» What you should do: Exactly the lines from the opening of the records through the line containing "M['white_plastic'], ot, bevel=0.001)" should be copied, with both included.

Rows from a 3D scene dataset
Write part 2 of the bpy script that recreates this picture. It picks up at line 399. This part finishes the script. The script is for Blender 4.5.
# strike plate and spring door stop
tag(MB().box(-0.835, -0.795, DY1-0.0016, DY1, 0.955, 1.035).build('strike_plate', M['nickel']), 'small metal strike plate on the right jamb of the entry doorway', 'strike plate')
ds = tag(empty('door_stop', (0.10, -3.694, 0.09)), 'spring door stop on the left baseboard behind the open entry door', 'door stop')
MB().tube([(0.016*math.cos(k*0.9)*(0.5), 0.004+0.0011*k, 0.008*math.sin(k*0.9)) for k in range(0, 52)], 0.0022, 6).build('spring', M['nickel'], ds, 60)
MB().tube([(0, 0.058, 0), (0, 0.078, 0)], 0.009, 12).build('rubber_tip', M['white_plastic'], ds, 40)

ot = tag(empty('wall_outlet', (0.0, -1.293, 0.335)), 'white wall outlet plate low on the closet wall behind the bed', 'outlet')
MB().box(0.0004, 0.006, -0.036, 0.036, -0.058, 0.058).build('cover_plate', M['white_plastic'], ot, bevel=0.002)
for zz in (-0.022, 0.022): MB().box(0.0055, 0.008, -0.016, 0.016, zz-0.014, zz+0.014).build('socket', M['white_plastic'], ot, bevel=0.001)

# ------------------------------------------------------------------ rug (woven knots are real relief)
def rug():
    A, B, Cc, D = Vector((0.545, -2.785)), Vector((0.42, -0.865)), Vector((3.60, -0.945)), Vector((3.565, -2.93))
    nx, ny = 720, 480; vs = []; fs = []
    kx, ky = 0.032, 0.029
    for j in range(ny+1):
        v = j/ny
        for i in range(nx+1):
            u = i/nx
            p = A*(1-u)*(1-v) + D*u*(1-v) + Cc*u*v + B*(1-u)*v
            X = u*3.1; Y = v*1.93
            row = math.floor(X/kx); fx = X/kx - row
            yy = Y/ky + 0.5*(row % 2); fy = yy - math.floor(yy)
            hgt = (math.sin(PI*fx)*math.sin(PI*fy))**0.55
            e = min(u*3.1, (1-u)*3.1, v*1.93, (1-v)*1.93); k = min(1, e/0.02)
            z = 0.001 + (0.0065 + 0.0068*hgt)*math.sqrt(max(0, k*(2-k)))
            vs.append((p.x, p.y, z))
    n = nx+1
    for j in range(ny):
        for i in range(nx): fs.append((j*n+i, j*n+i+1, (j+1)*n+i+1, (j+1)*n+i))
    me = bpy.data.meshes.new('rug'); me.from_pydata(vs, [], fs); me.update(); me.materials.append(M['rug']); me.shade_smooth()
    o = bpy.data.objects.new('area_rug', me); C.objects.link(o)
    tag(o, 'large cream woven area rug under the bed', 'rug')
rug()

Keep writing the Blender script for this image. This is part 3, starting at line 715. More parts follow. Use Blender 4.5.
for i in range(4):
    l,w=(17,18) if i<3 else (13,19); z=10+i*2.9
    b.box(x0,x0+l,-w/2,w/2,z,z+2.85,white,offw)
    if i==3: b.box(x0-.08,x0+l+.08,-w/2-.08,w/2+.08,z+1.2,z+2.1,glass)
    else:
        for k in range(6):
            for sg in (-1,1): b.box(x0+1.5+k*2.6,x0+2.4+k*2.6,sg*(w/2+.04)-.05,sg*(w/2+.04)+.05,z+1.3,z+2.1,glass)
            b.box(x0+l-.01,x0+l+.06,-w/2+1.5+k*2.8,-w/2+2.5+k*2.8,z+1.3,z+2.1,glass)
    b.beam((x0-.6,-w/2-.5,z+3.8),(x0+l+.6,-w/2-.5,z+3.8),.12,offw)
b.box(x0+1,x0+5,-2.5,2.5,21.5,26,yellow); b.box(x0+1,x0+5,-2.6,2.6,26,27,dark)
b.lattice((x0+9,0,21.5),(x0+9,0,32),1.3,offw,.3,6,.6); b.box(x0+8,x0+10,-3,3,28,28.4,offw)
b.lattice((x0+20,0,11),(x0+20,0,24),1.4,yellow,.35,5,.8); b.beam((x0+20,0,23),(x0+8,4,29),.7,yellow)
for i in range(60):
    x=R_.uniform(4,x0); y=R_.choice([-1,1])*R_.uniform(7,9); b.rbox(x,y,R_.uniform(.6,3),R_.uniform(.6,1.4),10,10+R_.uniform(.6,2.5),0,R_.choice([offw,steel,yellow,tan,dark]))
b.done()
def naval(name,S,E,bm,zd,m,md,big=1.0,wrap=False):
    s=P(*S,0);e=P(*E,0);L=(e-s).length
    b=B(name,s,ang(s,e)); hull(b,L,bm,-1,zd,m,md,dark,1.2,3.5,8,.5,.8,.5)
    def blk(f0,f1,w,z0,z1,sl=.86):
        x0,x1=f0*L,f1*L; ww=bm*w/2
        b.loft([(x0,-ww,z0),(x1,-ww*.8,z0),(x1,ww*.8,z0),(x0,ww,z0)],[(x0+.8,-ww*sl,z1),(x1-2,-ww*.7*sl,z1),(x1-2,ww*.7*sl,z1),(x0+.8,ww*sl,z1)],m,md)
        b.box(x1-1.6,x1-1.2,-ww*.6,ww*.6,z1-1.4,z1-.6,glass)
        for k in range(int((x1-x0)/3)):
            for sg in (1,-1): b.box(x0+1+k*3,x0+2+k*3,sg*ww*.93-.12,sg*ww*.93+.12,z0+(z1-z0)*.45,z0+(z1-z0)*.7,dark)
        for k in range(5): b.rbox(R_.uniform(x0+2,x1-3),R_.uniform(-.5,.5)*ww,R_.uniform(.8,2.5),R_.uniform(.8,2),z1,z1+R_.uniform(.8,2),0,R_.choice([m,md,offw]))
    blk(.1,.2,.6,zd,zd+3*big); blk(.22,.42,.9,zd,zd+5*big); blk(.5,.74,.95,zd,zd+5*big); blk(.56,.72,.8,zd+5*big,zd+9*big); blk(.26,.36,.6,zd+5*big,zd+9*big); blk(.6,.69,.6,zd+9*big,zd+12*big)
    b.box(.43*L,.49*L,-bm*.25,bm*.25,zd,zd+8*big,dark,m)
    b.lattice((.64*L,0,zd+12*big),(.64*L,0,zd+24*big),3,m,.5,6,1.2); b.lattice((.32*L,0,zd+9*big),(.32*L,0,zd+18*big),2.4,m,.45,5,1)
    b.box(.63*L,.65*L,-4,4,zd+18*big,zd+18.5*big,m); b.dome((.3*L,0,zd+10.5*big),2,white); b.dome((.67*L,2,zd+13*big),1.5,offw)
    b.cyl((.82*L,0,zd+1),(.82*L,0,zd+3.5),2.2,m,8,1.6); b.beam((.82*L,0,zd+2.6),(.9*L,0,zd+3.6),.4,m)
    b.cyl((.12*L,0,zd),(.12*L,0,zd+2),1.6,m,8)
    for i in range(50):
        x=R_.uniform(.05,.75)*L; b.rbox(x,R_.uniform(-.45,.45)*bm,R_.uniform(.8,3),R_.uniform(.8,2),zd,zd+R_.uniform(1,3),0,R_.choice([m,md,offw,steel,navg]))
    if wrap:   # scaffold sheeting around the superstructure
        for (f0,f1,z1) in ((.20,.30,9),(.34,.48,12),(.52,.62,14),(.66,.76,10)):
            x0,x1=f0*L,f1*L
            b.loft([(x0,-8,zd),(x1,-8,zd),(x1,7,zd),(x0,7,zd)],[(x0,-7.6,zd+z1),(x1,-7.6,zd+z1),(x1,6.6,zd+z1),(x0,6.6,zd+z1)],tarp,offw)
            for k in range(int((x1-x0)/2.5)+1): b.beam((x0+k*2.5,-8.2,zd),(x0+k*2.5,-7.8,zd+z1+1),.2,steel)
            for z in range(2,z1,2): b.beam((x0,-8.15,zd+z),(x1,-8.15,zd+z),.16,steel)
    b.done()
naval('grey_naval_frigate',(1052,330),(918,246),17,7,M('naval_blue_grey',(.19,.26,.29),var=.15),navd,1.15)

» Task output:
Write part 2 of the bpy script that recreates this picture. It picks up at line 399. This part finishes the script. The script is for Blender 4.5.
# strike plate and spring door stop
tag(MB().box(-0.835, -0.795, DY1-0.0016, DY1, 0.955, 1.035).build('strike_plate', M['nickel']), 'small metal strike plate on the right jamb of the entry doorway', 'strike plate')
ds = tag(empty('door_stop', (0.10, -3.694, 0.09)), 'spring door stop on the left baseboard behind the open entry door', 'door stop')
MB().tube([(0.016*math.cos(k*0.9)*(0.5), 0.004+0.0011*k, 0.008*math.sin(k*0.9)) for k in range(0, 52)], 0.0022, 6).build('spring', M['nickel'], ds, 60)
MB().tube([(0, 0.058, 0), (0, 0.078, 0)], 0.009, 12).build('rubber_tip', M['white_plastic'], ds, 40)

ot = tag(empty('wall_outlet', (0.0, -1.293, 0.335)), 'white wall outlet plate low on the closet wall behind the bed', 'outlet')
MB().box(0.0004, 0.006, -0.036, 0.036, -0.058, 0.058).build('cover_plate', M['white_plastic'], ot, bevel=0.002)
for zz in (-0.022, 0.022): MB().box(0.0055, 0.008, -0.016, 0.016, zz-0.014, zz+0.014).build('socket', M['white_plastic'], ot, bevel=0.001)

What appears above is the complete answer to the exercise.